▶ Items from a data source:
****

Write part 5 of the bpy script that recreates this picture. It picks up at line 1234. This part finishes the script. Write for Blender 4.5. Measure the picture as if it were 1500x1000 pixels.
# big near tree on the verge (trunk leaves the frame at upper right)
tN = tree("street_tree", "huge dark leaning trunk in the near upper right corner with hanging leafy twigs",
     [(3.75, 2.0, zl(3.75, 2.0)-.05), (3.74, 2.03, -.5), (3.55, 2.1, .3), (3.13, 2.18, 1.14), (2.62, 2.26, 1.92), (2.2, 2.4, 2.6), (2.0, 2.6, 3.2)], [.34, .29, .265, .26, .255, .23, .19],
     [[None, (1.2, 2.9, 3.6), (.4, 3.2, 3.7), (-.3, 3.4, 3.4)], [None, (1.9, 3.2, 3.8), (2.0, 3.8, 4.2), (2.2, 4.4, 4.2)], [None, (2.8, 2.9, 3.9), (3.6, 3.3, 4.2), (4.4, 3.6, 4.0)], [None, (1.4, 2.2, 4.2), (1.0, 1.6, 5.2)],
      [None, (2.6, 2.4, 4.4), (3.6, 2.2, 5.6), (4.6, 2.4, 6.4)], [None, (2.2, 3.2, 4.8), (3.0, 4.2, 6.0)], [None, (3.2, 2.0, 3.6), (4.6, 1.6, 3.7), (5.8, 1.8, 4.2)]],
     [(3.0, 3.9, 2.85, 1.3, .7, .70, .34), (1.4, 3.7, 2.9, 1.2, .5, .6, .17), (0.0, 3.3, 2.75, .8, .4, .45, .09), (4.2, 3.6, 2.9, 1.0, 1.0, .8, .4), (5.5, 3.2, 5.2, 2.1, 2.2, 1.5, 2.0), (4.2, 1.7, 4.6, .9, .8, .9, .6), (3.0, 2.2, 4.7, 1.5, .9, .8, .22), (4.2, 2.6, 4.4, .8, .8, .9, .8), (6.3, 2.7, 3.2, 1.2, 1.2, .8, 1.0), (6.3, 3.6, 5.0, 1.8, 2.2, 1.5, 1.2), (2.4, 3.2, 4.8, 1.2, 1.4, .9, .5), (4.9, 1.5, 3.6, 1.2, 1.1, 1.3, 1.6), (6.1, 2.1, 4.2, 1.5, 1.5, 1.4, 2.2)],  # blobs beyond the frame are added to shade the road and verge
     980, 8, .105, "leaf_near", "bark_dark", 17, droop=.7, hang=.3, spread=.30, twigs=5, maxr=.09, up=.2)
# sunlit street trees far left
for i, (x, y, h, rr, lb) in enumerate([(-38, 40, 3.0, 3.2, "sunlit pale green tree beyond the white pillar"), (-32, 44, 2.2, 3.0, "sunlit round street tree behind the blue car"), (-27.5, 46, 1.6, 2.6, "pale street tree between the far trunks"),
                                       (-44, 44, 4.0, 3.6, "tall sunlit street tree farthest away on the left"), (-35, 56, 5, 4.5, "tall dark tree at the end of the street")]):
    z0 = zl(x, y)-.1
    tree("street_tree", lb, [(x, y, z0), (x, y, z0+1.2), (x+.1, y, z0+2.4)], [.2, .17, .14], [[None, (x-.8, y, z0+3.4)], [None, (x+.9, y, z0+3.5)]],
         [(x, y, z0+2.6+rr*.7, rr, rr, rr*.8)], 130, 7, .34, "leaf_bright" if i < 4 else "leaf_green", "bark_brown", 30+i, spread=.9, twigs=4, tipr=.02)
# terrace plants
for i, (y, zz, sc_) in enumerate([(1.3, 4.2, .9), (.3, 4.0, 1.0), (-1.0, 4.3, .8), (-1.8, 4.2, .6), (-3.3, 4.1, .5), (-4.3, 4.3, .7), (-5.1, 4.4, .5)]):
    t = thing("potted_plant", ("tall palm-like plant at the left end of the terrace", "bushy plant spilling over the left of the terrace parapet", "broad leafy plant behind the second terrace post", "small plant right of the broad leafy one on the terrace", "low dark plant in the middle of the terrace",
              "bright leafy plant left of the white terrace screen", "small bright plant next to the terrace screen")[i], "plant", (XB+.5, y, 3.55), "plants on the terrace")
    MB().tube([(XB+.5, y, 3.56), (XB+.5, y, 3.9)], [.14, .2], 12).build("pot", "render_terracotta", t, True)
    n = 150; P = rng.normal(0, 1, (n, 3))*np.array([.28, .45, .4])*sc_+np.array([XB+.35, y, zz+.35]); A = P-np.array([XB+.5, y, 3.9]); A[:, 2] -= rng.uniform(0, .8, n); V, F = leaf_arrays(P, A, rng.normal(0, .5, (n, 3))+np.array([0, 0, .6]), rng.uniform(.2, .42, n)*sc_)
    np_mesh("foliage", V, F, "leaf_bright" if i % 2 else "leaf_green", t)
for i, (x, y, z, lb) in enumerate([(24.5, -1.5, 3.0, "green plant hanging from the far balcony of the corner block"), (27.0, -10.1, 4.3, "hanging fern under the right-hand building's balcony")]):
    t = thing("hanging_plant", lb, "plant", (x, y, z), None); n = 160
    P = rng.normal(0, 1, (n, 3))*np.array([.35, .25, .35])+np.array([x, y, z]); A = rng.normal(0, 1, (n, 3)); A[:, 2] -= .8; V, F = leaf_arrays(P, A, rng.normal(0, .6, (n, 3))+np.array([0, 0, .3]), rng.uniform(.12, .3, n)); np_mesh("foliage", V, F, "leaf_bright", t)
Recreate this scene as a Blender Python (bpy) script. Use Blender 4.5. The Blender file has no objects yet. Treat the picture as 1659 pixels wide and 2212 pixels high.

****

▶ Set exercise: Reproduce the records above exactly as they appear.

▶ Answer to this exercise:
Write part 5 of the bpy script that recreates this picture. It picks up at line 1234. This part finishes the script. Write for Blender 4.5. Measure the picture as if it were 1500x1000 pixels.
# big near tree on the verge (trunk leaves the frame at upper right)
tN = tree("street_tree", "huge dark leaning trunk in the near upper right corner with hanging leafy twigs",
     [(3.75, 2.0, zl(3.75, 2.0)-.05), (3.74, 2.03, -.5), (3.55, 2.1, .3), (3.13, 2.18, 1.14), (2.62, 2.26, 1.92), (2.2, 2.4, 2.6), (2.0, 2.6, 3.2)], [.34, .29, .265, .26, .255, .23, .19],
     [[None, (1.2, 2.9, 3.6), (.4, 3.2, 3.7), (-.3, 3.4, 3.4)], [None, (1.9, 3.2, 3.8), (2.0, 3.8, 4.2), (2.2, 4.4, 4.2)], [None, (2.8, 2.9, 3.9), (3.6, 3.3, 4.2), (4.4, 3.6, 4.0)], [None, (1.4, 2.2, 4.2), (1.0, 1.6, 5.2)],
      [None, (2.6, 2.4, 4.4), (3.6, 2.2, 5.6), (4.6, 2.4, 6.4)], [None, (2.2, 3.2, 4.8), (3.0, 4.2, 6.0)], [None, (3.2, 2.0, 3.6), (4.6, 1.6, 3.7), (5.8, 1.8, 4.2)]],
     [(3.0, 3.9, 2.85, 1.3, .7, .70, .34), (1.4, 3.7, 2.9, 1.2, .5, .6, .17), (0.0, 3.3, 2.75, .8, .4, .45, .09), (4.2, 3.6, 2.9, 1.0, 1.0, .8, .4), (5.5, 3.2, 5.2, 2.1, 2.2, 1.5, 2.0), (4.2, 1.7, 4.6, .9, .8, .9, .6), (3.0, 2.2, 4.7, 1.5, .9, .8, .22), (4.2, 2.6, 4.4, .8, .8, .9, .8), (6.3, 2.7, 3.2, 1.2, 1.2, .8, 1.0), (6.3, 3.6, 5.0, 1.8, 2.2, 1.5, 1.2), (2.4, 3.2, 4.8, 1.2, 1.4, .9, .5), (4.9, 1.5, 3.6, 1.2, 1.1, 1.3, 1.6), (6.1, 2.1, 4.2, 1.5, 1.5, 1.4, 2.2)],  # blobs beyond the frame are added to shade the road and verge
     980, 8, .105, "leaf_near", "bark_dark", 17, droop=.7, hang=.3, spread=.30, twigs=5, maxr=.09, up=.2)
# sunlit street trees far left
for i, (x, y, h, rr, lb) in enumerate([(-38, 40, 3.0, 3.2, "sunlit pale green tree beyond the white pillar"), (-32, 44, 2.2, 3.0, "sunlit round street tree behind the blue car"), (-27.5, 46, 1.6, 2.6, "pale street tree between the far trunks"),
                                       (-44, 44, 4.0, 3.6, "tall sunlit street tree farthest away on the left"), (-35, 56, 5, 4.5, "tall dark tree at the end of the street")]):
    z0 = zl(x, y)-.1
    tree("street_tree", lb, [(x, y, z0), (x, y, z0+1.2), (x+.1, y, z0+2.4)], [.2, .17, .14], [[None, (x-.8, y, z0+3.4)], [None, (x+.9, y, z0+3.5)]],
         [(x, y, z0+2.6+rr*.7, rr, rr, rr*.8)], 130, 7, .34, "leaf_bright" if i < 4 else "leaf_green", "bark_brown", 30+i, spread=.9, twigs=4, tipr=.02)
# terrace plants
for i, (y, zz, sc_) in enumerate([(1.3, 4.2, .9), (.3, 4.0, 1.0), (-1.0, 4.3, .8), (-1.8, 4.2, .6), (-3.3, 4.1, .5), (-4.3, 4.3, .7), (-5.1, 4.4, .5)]):
    t = thing("potted_plant", ("tall palm-like plant at the left end of the terrace", "bushy plant spilling over the left of the terrace parapet", "broad leafy plant behind the second terrace post", "small plant right of the broad leafy one on the terrace", "low dark plant in the middle of the terrace",
              "bright leafy plant left of the white terrace screen", "small bright plant next to the terrace screen")[i], "plant", (XB+.5, y, 3.55), "plants on the terrace")
    MB().tube([(XB+.5, y, 3.56), (XB+.5, y, 3.9)], [.14, .2], 12).build("pot", "render_terracotta", t, True)
    n = 150; P = rng.normal(0, 1, (n, 3))*np.array([.28, .45, .4])*sc_+np.array([XB+.35, y, zz+.35]); A = P-np.array([XB+.5, y, 3.9]); A[:, 2] -= rng.uniform(0, .8, n); V, F = leaf_arrays(P, A, rng.normal(0, .5, (n, 3))+np.array([0, 0, .6]), rng.uniform(.2, .42, n)*sc_)
    np_mesh("foliage", V, F, "leaf_bright" if i % 2 else "leaf_green", t)
for i, (x, y, z, lb) in enumerate([(24.5, -1.5, 3.0, "green plant hanging from the far balcony of the corner block"), (27.0, -10.1, 4.3, "hanging fern under the right-hand building's balcony")]):
    t = thing("hanging_plant", lb, "plant", (x, y, z), None); n = 160
    P = rng.normal(0, 1, (n, 3))*np.array([.35, .25, .35])+np.array([x, y, z]); A = rng.normal(0, 1, (n, 3)); A[:, 2] -= .8; V, F = leaf_arrays(P, A, rng.normal(0, .6, (n, 3))+np.array([0, 0, .3]), rng.uniform(.12, .3, n)); np_mesh("foliage", V, F, "leaf_bright", t)
Recreate this scene as a Blender Python (bpy) script. Use Blender 4.5. The Blender file has no objects yet. Treat the picture as 1659 pixels wide and 2212 pixels high.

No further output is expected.